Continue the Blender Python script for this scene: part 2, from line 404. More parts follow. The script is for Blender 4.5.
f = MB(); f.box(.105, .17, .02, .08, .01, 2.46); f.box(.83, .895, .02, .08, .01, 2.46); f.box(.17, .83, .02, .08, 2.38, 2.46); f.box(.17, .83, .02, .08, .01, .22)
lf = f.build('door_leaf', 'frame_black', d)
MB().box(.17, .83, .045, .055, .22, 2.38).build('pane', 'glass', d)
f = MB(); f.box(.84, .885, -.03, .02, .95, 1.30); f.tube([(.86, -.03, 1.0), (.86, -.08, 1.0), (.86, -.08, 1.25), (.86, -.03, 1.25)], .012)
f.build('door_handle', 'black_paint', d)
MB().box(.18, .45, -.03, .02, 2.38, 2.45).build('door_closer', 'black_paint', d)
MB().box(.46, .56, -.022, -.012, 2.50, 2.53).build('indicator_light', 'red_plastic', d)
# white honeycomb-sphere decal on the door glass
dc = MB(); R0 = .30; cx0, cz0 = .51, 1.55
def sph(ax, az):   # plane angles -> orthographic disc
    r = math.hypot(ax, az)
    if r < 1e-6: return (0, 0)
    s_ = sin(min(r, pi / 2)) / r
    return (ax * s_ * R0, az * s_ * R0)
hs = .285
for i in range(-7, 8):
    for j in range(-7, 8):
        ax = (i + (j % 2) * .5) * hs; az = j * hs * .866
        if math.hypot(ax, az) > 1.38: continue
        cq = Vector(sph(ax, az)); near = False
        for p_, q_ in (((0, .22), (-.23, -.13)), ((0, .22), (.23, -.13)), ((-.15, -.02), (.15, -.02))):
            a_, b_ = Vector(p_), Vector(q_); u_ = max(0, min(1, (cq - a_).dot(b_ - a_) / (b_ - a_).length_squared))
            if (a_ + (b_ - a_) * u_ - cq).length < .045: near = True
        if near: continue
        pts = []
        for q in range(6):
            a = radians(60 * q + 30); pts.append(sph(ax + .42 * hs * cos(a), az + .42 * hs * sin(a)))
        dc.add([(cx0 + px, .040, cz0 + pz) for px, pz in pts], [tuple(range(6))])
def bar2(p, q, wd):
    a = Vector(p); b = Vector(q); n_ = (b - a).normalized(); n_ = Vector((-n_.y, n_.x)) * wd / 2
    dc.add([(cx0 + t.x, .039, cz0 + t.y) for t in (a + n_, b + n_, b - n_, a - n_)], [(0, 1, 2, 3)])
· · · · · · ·
* **WHAT TO WORK ON**: Transcribe the material above in its entirety. Match it exactly.

* **RESULT OF THIS EXERCISE**:
Continue the Blender Python script for this scene: part 2, from line 404. More parts follow. The script is for Blender 4.5.
f = MB(); f.box(.105, .17, .02, .08, .01, 2.46); f.box(.83, .895, .02, .08, .01, 2.46); f.box(.17, .83, .02, .08, 2.38, 2.46); f.box(.17, .83, .02, .08, .01, .22)
lf = f.build('door_leaf', 'frame_black', d)
MB().box(.17, .83, .045, .055, .22, 2.38).build('pane', 'glass', d)
f = MB(); f.box(.84, .885, -.03, .02, .95, 1.30); f.tube([(.86, -.03, 1.0), (.86, -.08, 1.0), (.86, -.08, 1.25), (.86, -.03, 1.25)], .012)
f.build('door_handle', 'black_paint', d)
MB().box(.18, .45, -.03, .02, 2.38, 2.45).build('door_closer', 'black_paint', d)
MB().box(.46, .56, -.022, -.012, 2.50, 2.53).build('indicator_light', 'red_plastic', d)
# white honeycomb-sphere decal on the door glass
dc = MB(); R0 = .30; cx0, cz0 = .51, 1.55
def sph(ax, az):   # plane angles -> orthographic disc
    r = math.hypot(ax, az)
    if r < 1e-6: return (0, 0)
    s_ = sin(min(r, pi / 2)) / r
    return (ax * s_ * R0, az * s_ * R0)
hs = .285
for i in range(-7, 8):
    for j in range(-7, 8):
        ax = (i + (j % 2) * .5) * hs; az = j * hs * .866
        if math.hypot(ax, az) > 1.38: continue
        cq = Vector(sph(ax, az)); near = False
        for p_, q_ in (((0, .22), (-.23, -.13)), ((0, .22), (.23, -.13)), ((-.15, -.02), (.15, -.02))):
            a_, b_ = Vector(p_), Vector(q_); u_ = max(0, min(1, (cq - a_).dot(b_ - a_) / (b_ - a_).length_squared))
            if (a_ + (b_ - a_) * u_ - cq).length < .045: near = True
        if near: continue
        pts = []
        for q in range(6):
            a = radians(60 * q + 30); pts.append(sph(ax + .42 * hs * cos(a), az + .42 * hs * sin(a)))
        dc.add([(cx0 + px, .040, cz0 + pz) for px, pz in pts], [tuple(range(6))])
def bar2(p, q, wd):
    a = Vector(p); b = Vector(q); n_ = (b - a).normalized(); n_ = Vector((-n_.y, n_.x)) * wd / 2
    dc.add([(cx0 + t.x, .039, cz0 + t.y) for t in (a + n_, b + n_, b - n_, a - n_)], [(0, 1, 2, 3)])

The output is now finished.